### Entries provided ###
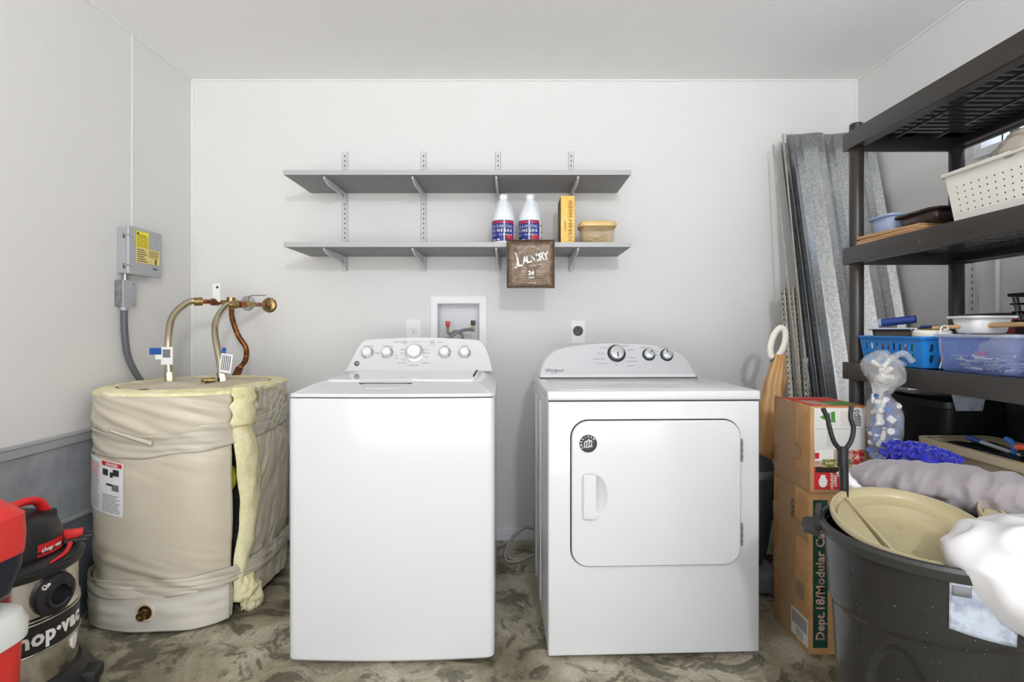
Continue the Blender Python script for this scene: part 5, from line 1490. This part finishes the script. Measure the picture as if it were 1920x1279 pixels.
for k in range(240):
    a = random.uniform(0, 2 * PI); b = random.uniform(-0.9, 0.9)
    p = Vector((0.036 * math.cos(a) * math.sqrt(1 - b * b), 0.12 * b, 0.031 * math.sin(a) * math.sqrt(1 - b * b)))
    q = p + Vector((math.cos(a), random.uniform(-0.5, 0.5), math.sin(a))) * 0.016
    m.tube([p, q], lambda u: 0.0055, 'duster', 6, smooth=False)
tag(m.build('duster'), 'deep blue chenille duster lying behind the grey blanket', 'duster', loc=(1.190, 1.560, 0.742), rotz=R(10))
# rolled blanket: tapered roll lying from the can rim to the tote
t0 = Vector((0.985, 1.475, 0.715)); t1 = Vector((1.19, 1.13, 0.735))
m = MB()
def roll(u, v):
    a = 2 * PI * u
    p = Vector((0.965, 1.52, 0.700)).lerp(Vector((1.212, 1.22, 0.728)), v)
    ax = Vector((0.247, -0.30, 0)).normalized(); sd = Vector((ax.y * -1, ax.x, 0)) * -1
    r = 0.060 * (0.55 + 0.45 * min(1, v * 7)) * (1 + 0.15 * math.sin(v * PI)) * (0.8 + 0.2 * min(1, (1 - v) * 9))
    w = 0.010 * nz(v * 15 + math.sin(a), a * 0.9, 3) + 0.016 * (1 - 2 * abs(nz(v * 9 - a * 0.4, math.cos(a) * 1.2, 8))) * 0.6
    rr = r + w
    return p + sd * (rr * 1.25 * math.cos(a)) + Vector((0, 0, rr * math.sin(a) * 0.80))
rw = m.grid(roll, 48, 120, 'blanket', closed=True); m.cap(rw[0], 'blanket', True); m.cap(rw[-1], 'blanket')
tag(m.build('blanket', smooth=80), 'rolled lilac-grey quilted blanket lying behind the trash can', 'blanket')

# ================================================================== TRASH CAN AND CONTENTS
CX, CY, CR, CH = 0.945, 1.205, 0.225, 0.662
t = thing('trash_can', 'large black plastic trash can with dusty rim at lower right', 'trash can', (CX, CY, 0))
def canr(phi, z):
    k = z / CH
    r = 0.168 + 0.035 * k
    # stepped shoulder that sweeps down across the front
    zs = 0.505 - 0.02 * math.cos(phi - R(-120))
    r += 0.007 / (1 + math.exp(-(z - zs) * 400))
    # arched recess on four sides
    q = (phi - R(-55) + PI / 4) % (PI / 2); q = q - PI / 4
    wdt = R(19)
    arch = 0.475 - 0.10 * (q / wdt) ** 2 if abs(q) < wdt else 0
    if abs(q) < wdt and z < arch: 
        e = min((wdt - abs(q)) / R(3), (arch - z) / 0.015, 1.0); r -= 0.011 * e
    return r
def cp(phi, z, dr=0.0):
    r = canr(phi, z) + dr
    return (r * math.sin(phi), -r * math.cos(phi), z)
m = MB()
rw = m.grid(lambda u, v: cp(2 * PI * u, 0.006 + v * (CH - 0.02)), 180, 120, 'can_black', closed=True); m.cap(rw[0], 'can_black', True)
m.build('body', t, smooth=50, solid=0.004)
m = MB(); m.lathe([(CR - 0.016, CH - 0.022), (CR - 0.006, CH - 0.024), (CR - 0.002, CH - 0.012), (CR, CH - 0.004), (CR - 0.004, CH + 0.003), (CR - 0.012, CH + 0.004), (CR - 0.016, CH)], mat='can_rim', seg=96, cap=False)
m.build('rim', t)
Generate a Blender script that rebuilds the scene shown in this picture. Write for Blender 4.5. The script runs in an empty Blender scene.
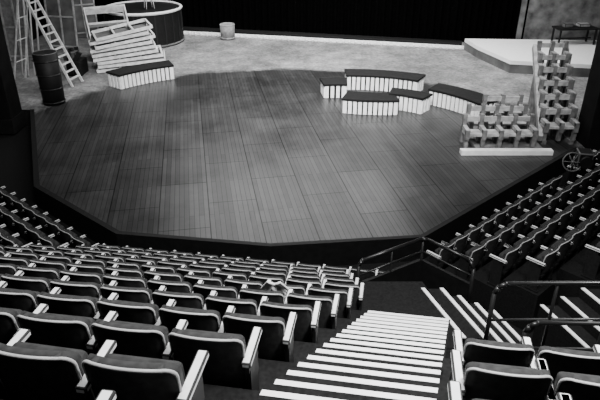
import bpy, bmesh, math, random
from mathutils import Vector, Matrix
random.seed(7)
D=bpy.data; C=bpy.context
# ---------------------------------------------------------------- materials
def mat(name,col,rough=.6,var=0.0,scale=8,spec=.5,bump=0.0,metal=0):
    m=D.materials.new(name); m.use_nodes=True
    nt=m.node_tree; b=nt.nodes['Principled BSDF']
    b.inputs['Roughness'].default_value=rough
    b.inputs['Metallic'].default_value=metal
    b.inputs['Specular IOR Level'].default_value=spec
    tc=nt.nodes.new('ShaderNodeTexCoord'); n=nt.nodes.new('ShaderNodeTexNoise')
    n.inputs['Scale'].default_value=scale; n.inputs['Detail'].default_value=6
    nt.links.new(tc.outputs['Object'],n.inputs['Vector'])
    r=nt.nodes.new('ShaderNodeValToRGB')
    a=max(0,col*(1-var)); c=min(1,col*(1+var))
    r.color_ramp.elements[0].position=.3; r.color_ramp.elements[1].position=.7
    r.color_ramp.elements[0].color=(a,a,a,1); r.color_ramp.elements[1].color=(c,c,c,1)
    nt.links.new(n.outputs['Fac'],r.inputs['Fac']); nt.links.new(r.outputs['Color'],b.inputs['Base Color'])
    if bump:
        bp=nt.nodes.new('ShaderNodeBump'); bp.inputs['Strength'].default_value=bump
        nt.links.new(n.outputs['Fac'],bp.inputs['Height']); nt.links.new(bp.outputs['Normal'],b.inputs['Normal'])
    return m
M_black=mat('black_paint',.007,.6,.3,spec=.22)
M_cloth=mat('black_drape',.0015,.95,.3,spec=.0)
M_white=mat('white_paint',.88,.5,.1,5)
M_slat=mat('bench_slat_white',.88,.5,.1,6)
M_top=mat('bench_top_black',.010,.75,.3,spec=.12)
M_seat=mat('seat_fabric',.034,.85,.3,20,spec=.15)
M_seatpan=mat('seat_shell_dark',.013,.6,.3,20,spec=.3)
M_rim=mat('seat_edge_highlight',.38,.5,.2,9)  # pale grey paints the light catching the seat-back edges
M_arm=mat('arm_wood',.85,.4,.08,12)
M_carpet=mat('carpet_dark',.010,.9,.4,30,spec=.1)
M_nose=mat('white_nosing',.95,.5,.05,9)
M_timber=mat('raw_timber',.13,.6,.55,5,bump=.15)
M_timber3=mat('worn_timber',.33,.6,.4,5,bump=.1)
M_timber2=mat('pale_timber',.72,.6,.25,5,bump=.1)
M_metal=mat('painted_tube',.012,.3,.2)
M_alu=mat('ladder_metal',.62,.4,.2)
M_dmetal=mat('dark_steel',.10,.4,.2)
M_wall=mat('wall_black',.005,.9,.4,3,spec=.1)
M_scenic=mat('scenic_plaster',.12,.8,.7,2.2,bump=.4)
M_greyflat=mat('grey_flat',.10,.8,.5,1.5)
M_bin=mat('stump_grey',.2,.7,.3)
M_cloth2=mat('pale_cloth',.8,.8,.2,14)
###
== Problem requirements ==
Each line in the records above should be reproduced exactly; images are not copied.

== Worked solution ==
Continue the Blender Python script for this scene: part 5, from line 1490. This part finishes the script. Measure the picture as if it were 1920x1279 pixels.
for k in range(240):
    a = random.uniform(0, 2 * PI); b = random.uniform(-0.9, 0.9)
    p = Vector((0.036 * math.cos(a) * math.sqrt(1 - b * b), 0.12 * b, 0.031 * math.sin(a) * math.sqrt(1 - b * b)))
    q = p + Vector((math.cos(a), random.uniform(-0.5, 0.5), math.sin(a))) * 0.016
    m.tube([p, q], lambda u: 0.0055, 'duster', 6, smooth=False)
tag(m.build('duster'), 'deep blue chenille duster lying behind the grey blanket', 'duster', loc=(1.190, 1.560, 0.742), rotz=R(10))
# rolled blanket: tapered roll lying from the can rim to the tote
t0 = Vector((0.985, 1.475, 0.715)); t1 = Vector((1.19, 1.13, 0.735))
m = MB()
def roll(u, v):
    a = 2 * PI * u
    p = Vector((0.965, 1.52, 0.700)).lerp(Vector((1.212, 1.22, 0.728)), v)
    ax = Vector((0.247, -0.30, 0)).normalized(); sd = Vector((ax.y * -1, ax.x, 0)) * -1
    r = 0.060 * (0.55 + 0.45 * min(1, v * 7)) * (1 + 0.15 * math.sin(v * PI)) * (0.8 + 0.2 * min(1, (1 - v) * 9))
    w = 0.010 * nz(v * 15 + math.sin(a), a * 0.9, 3) + 0.016 * (1 - 2 * abs(nz(v * 9 - a * 0.4, math.cos(a) * 1.2, 8))) * 0.6
    rr = r + w
    return p + sd * (rr * 1.25 * math.cos(a)) + Vector((0, 0, rr * math.sin(a) * 0.80))
rw = m.grid(roll, 48, 120, 'blanket', closed=True); m.cap(rw[0], 'blanket', True); m.cap(rw[-1], 'blanket')
tag(m.build('blanket', smooth=80), 'rolled lilac-grey quilted blanket lying behind the trash can', 'blanket')

# ================================================================== TRASH CAN AND CONTENTS
CX, CY, CR, CH = 0.945, 1.205, 0.225, 0.662
t = thing('trash_can', 'large black plastic trash can with dusty rim at lower right', 'trash can', (CX, CY, 0))
def canr(phi, z):
    k = z / CH
    r = 0.168 + 0.035 * k
    # stepped shoulder that sweeps down across the front
    zs = 0.505 - 0.02 * math.cos(phi - R(-120))
    r += 0.007 / (1 + math.exp(-(z - zs) * 400))
    # arched recess on four sides
    q = (phi - R(-55) + PI / 4) % (PI / 2); q = q - PI / 4
    wdt = R(19)
    arch = 0.475 - 0.10 * (q / wdt) ** 2 if abs(q) < wdt else 0
    if abs(q) < wdt and z < arch: 
        e = min((wdt - abs(q)) / R(3), (arch - z) / 0.015, 1.0); r -= 0.011 * e
    return r
def cp(phi, z, dr=0.0):
    r = canr(phi, z) + dr
    return (r * math.sin(phi), -r * math.cos(phi), z)
m = MB()
rw = m.grid(lambda u, v: cp(2 * PI * u, 0.006 + v * (CH - 0.02)), 180, 120, 'can_black', closed=True); m.cap(rw[0], 'can_black', True)
m.build('body', t, smooth=50, solid=0.004)
m = MB(); m.lathe([(CR - 0.016, CH - 0.022), (CR - 0.006, CH - 0.024), (CR - 0.002, CH - 0.012), (CR, CH - 0.004), (CR - 0.004, CH + 0.003), (CR - 0.012, CH + 0.004), (CR - 0.016, CH)], mat='can_rim', seg=96, cap=False)
m.build('rim', t)
Generate a Blender script that rebuilds the scene shown in this picture. Write for Blender 4.5. The script runs in an empty Blender scene.
import bpy, bmesh, math, random
from mathutils import Vector, Matrix
random.seed(7)
D=bpy.data; C=bpy.context
# ---------------------------------------------------------------- materials
def mat(name,col,rough=.6,var=0.0,scale=8,spec=.5,bump=0.0,metal=0):
    m=D.materials.new(name); m.use_nodes=True
    nt=m.node_tree; b=nt.nodes['Principled BSDF']
    b.inputs['Roughness'].default_value=rough
    b.inputs['Metallic'].default_value=metal
    b.inputs['Specular IOR Level'].default_value=spec
    tc=nt.nodes.new('ShaderNodeTexCoord'); n=nt.nodes.new('ShaderNodeTexNoise')
    n.inputs['Scale'].default_value=scale; n.inputs['Detail'].default_value=6
    nt.links.new(tc.outputs['Object'],n.inputs['Vector'])
    r=nt.nodes.new('ShaderNodeValToRGB')
    a=max(0,col*(1-var)); c=min(1,col*(1+var))
    r.color_ramp.elements[0].position=.3; r.color_ramp.elements[1].position=.7
    r.color_ramp.elements[0].color=(a,a,a,1); r.color_ramp.elements[1].color=(c,c,c,1)
    nt.links.new(n.outputs['Fac'],r.inputs['Fac']); nt.links.new(r.outputs['Color'],b.inputs['Base Color'])
    if bump:
        bp=nt.nodes.new('ShaderNodeBump'); bp.inputs['Strength'].default_value=bump
        nt.links.new(n.outputs['Fac'],bp.inputs['Height']); nt.links.new(bp.outputs['Normal'],b.inputs['Normal'])
    return m
M_black=mat('black_paint',.007,.6,.3,spec=.22)
M_cloth=mat('black_drape',.0015,.95,.3,spec=.0)
M_white=mat('white_paint',.88,.5,.1,5)
M_slat=mat('bench_slat_white',.88,.5,.1,6)
M_top=mat('bench_top_black',.010,.75,.3,spec=.12)
M_seat=mat('seat_fabric',.034,.85,.3,20,spec=.15)
M_seatpan=mat('seat_shell_dark',.013,.6,.3,20,spec=.3)
M_rim=mat('seat_edge_highlight',.38,.5,.2,9)  # pale grey paints the light catching the seat-back edges
M_arm=mat('arm_wood',.85,.4,.08,12)
M_carpet=mat('carpet_dark',.010,.9,.4,30,spec=.1)
M_nose=mat('white_nosing',.95,.5,.05,9)
M_timber=mat('raw_timber',.13,.6,.55,5,bump=.15)
M_timber3=mat('worn_timber',.33,.6,.4,5,bump=.1)
M_timber2=mat('pale_timber',.72,.6,.25,5,bump=.1)
M_metal=mat('painted_tube',.012,.3,.2)
M_alu=mat('ladder_metal',.62,.4,.2)
M_dmetal=mat('dark_steel',.10,.4,.2)
M_wall=mat('wall_black',.005,.9,.4,3,spec=.1)
M_scenic=mat('scenic_plaster',.12,.8,.7,2.2,bump=.4)
M_greyflat=mat('grey_flat',.10,.8,.5,1.5)
M_bin=mat('stump_grey',.2,.7,.3)
M_cloth2=mat('pale_cloth',.8,.8,.2,14)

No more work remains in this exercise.